I have some ideas. For projects. Of course, I have them now, when I really need to be packing and not spending money.

I also am feeling a strong need to come up with some new plan career-wise. I’m just not pleased with where I am. And it’s not that I don’t love working at the synagogue, because I do, but I can’t see myself there long term for a variety of reasons.

I have a compulsive need for change. And my biggest fear is that we are buying this house and then EVERYTHING WILL BE THE SAME FOREVER AND NOTHING CAN CHANGE AND I CAN’T HAVE ANYMORE ADVENTURES.

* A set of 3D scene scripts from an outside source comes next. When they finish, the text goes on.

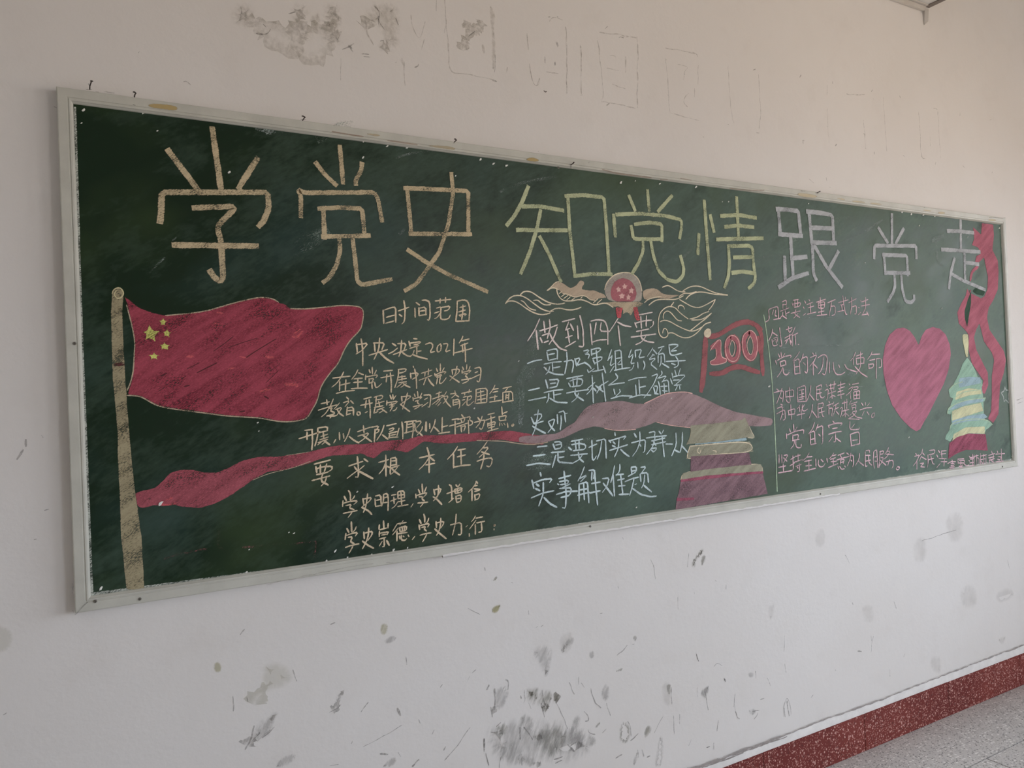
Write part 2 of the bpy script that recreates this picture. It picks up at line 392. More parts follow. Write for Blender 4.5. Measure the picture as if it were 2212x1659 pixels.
# ---------------------------------------------------------------- traced chalk
def smooth_poly(pts, it=2, q=.22, closed=False, cap=9):
    for _ in range(it):
        if len(pts) < 3: return pts
        o = [] if closed else [pts[0]]
        n = len(pts)
        for i in range(n if closed else n - 1):
            a, b = pts[i], pts[(i + 1) % n]
            l_ = math.hypot(b[0] - a[0], b[1] - a[1]) or 1; e_ = min(q, cap / l_)      # cut corners, never by more than cap
            if closed or i > 0: o.append((a[0] * (1 - e_) + b[0] * e_, a[1] * (1 - e_) + b[1] * e_))
            if closed or i < n - 2: o.append((a[0] * e_ + b[0] * (1 - e_), a[1] * e_ + b[1] * (1 - e_)))
        if not closed: o.append(pts[-1])
        pts = o
    return pts
def resample(pts, step):
    out = [pts[0]]
    for a, b in zip(pts, pts[1:]):
        L = math.hypot(b[0] - a[0], b[1] - a[1]); n = max(1, int(L / step))
        for k in range(1, n + 1): out.append((a[0] + (b[0] - a[0]) * k / n, a[1] + (b[1] - a[1]) * k / n))
    return out
SOFT = .28
class Mark:                                      # gathers ribbons and filled areas into one mesh
    def __init__(s, y): s.v, s.f, s.fade, s.y, s.n, s.jit = [], [], [], y, 0, 0
    def stroke(s, pts, w, nib=0.0, soft=1, q=.22, taper=.7, cap=9):
        if len(pts) < 2:
            return
        pts = resample(smooth_poly(pts, soft, q, False, cap), max(w * .6, .003))
        y = s.y - .00001 * (s.n % 12); s.n += 1
        if len(pts) < 2: return
        L = []; a0 = len(s.v); m = len(pts); rnd = random.random() * 50
        for i, p in enumerate(pts):
            q0, q1 = pts[max(0, i - 1)], pts[min(m - 1, i + 1)]
            dx, dz = q1[0] - q0[0], q1[1] - q0[1]; l = math.hypot(dx, dz) or 1; dx /= l; dz /= l
            ww = w
            if nib: ww *= (1 - nib) + nib * abs(math.sin(math.atan2(dz, dx) - math.radians(38)))
            ww *= 1 + .16 * noise.noise(Vector((p[0] * 90, p[1] * 90, rnd)))
            if i in (0, m - 1): ww *= taper
            nx, nz = -dz * ww / 2, dx * ww / 2
            x, z = p
            if s.jit:
                x += s.jit * noise.noise(Vector((p[0] * 30, p[1] * 30, rnd))) ; z += s.jit * noise.noise(Vector((p[0] * 30, p[1] * 30, rnd + 9))); 
                wk = .5 + 1.5 * abs(noise.noise(Vector((p[0] * 22, p[1] * 22, rnd + 3)))); nx *= wk; nz *= wk
            if i == 0: x -= dx * w * .2; z -= dz * w * .2
            if i == m - 1: x += dx * w * .2; z += dz * w * .2
            ed = .0
            for k, fd in ((1.12, ed), (.72, 1), (-.72, 1), (-1.12, ed)):
                s.v.append((x + nx * k, y, z + nz * k)); s.fade.append(fd)
        for i in range(m - 1):
            for k in range(3):
                a = a0 + i * 4 + k; s.f.append((a, a + 1, a + 5, a + 4))
    def area(s, pts, cap=.004, inset=.0022):
        y = s.y - .00001 * (s.n % 12); s.n += 1
        pts = resample(smooth_poly(pts + [], 1, .25, True, cap), .02)
        n = len(pts)
        ar = sum(pts[i][0] * pts[(i + 1) % n][1] - pts[(i + 1) % n][0] * pts[i][1] for i in range(n))
        if ar < 0: pts = pts[::-1]
        inn = []
        for i in range(n):
            a, b = pts[i - 1], pts[(i + 1) % n]; dx, dz = b[0] - a[0], b[1] - a[1]; l = math.hypot(dx, dz) or 1
            j = random.uniform(.6, 1.2) * inset
            inn.append((pts[i][0] - dz / l * j, pts[i][1] + dx / l * j))
        a0 = len(s.v)
        for p in pts: s.v.append((p[0], y, p[1])); s.fade.append(0)
        for p in inn: s.v.append((p[0], y, p[1])); s.fade.append(1)
        for i in range(n):
            k = (i + 1) % n; s.f.append((a0 + i, a0 + k, a0 + n + k, a0 + n + i))
        for t in tessellate_polygon([[Vector((p[0], p[1], 0)) for p in inn]]):
            s.f.append(tuple(a0 + n + i for i in t))
    def blob(s, pts):                            # soft patch: fades towards its rim
        w_ = max(p[0] for p in pts) - min(p[0] for p in pts); h_ = max(p[1] for p in pts) - min(p[1] for p in pts)
        s.area(smooth_poly(pts, 2, .25, True), .02, min(w_, h_) * SOFT)
    def build(s, name, m, parent):
        if not s.v: return None
        return from_data(name, s.v, s.f, m, parent, s.fade)

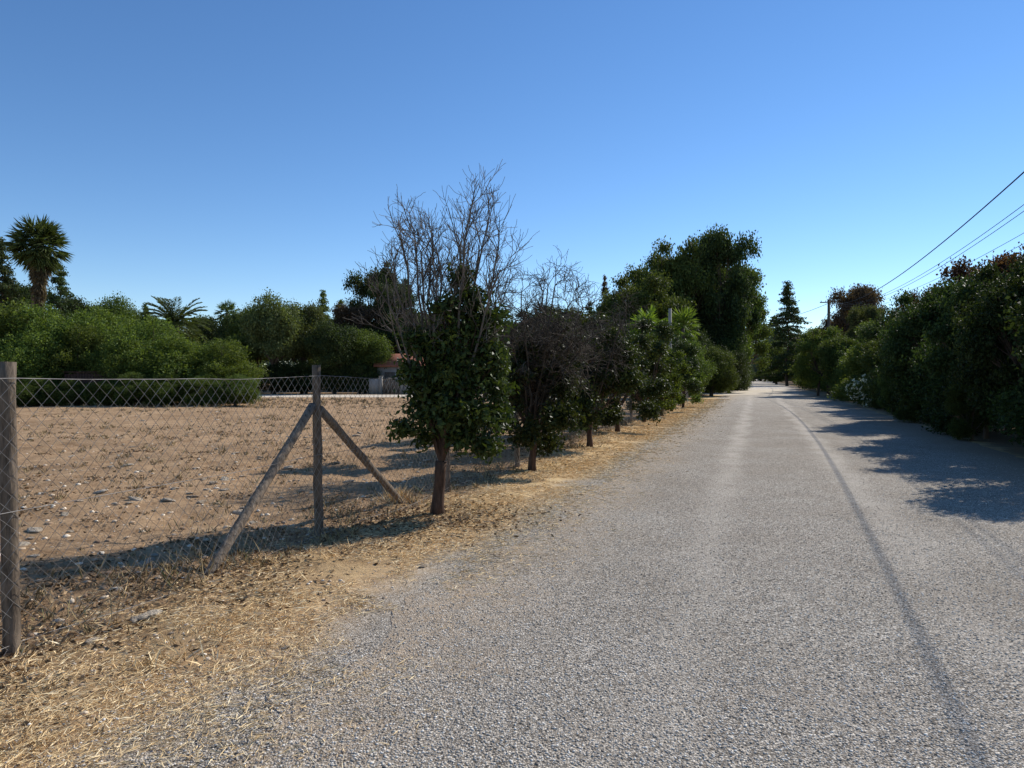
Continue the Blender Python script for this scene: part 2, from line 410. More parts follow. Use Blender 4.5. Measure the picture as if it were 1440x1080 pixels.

No, my biggest fear is base jumping off a suspension bride that is covered in spiders, landing in a field full of dinosaurs, and having to escape through a deep cavern that is full centipedes, millipedes, and more spiders, then when I’m home and think I’m finally safe, I’m actually stuck in suburbia for the rest of my life working in an office for someone who doesn’t let me take a lunch AND EVERY DAY IS THE SAME.

And then Tom feels bad because he thinks I’m miserable and it’s all his fault, which isn’t true at all, he’s the first person I go to for comfort and he usually makes everything better. Because he poops rainbows.

3 Comments

  • I know exactly what you mean.

  • The adventure fun-ness aside, can Tom teach my hubby to do that?

    Interestingly, I’m at the opposite end of the spectrum right now. I don’t want anymore adventures. All my recent adventures have SUCKED. I’ve had adventures in emotionally disabled teen rearing. Adventures in watching a terminally ill parent die. Adventures in becoming a step daughter at the age of 47. I’ve had adventures in my own poor health.

    I’m convinced circumstances and nothing organic are the cause of my heart problems. If I didn’t have angsty teens, watch college football and could bring in about $100 extra per month, my resting heart rate wouldn’t be in the triple digits. I long to hunker down in my home with all my familiar things, tell the rest of the world to Go to Hell (including certain members of my family) and take a nap with my cats. And then to maintain that as the status quo for a while. At least until I get my equilibrium back…then perhaps some more adventures.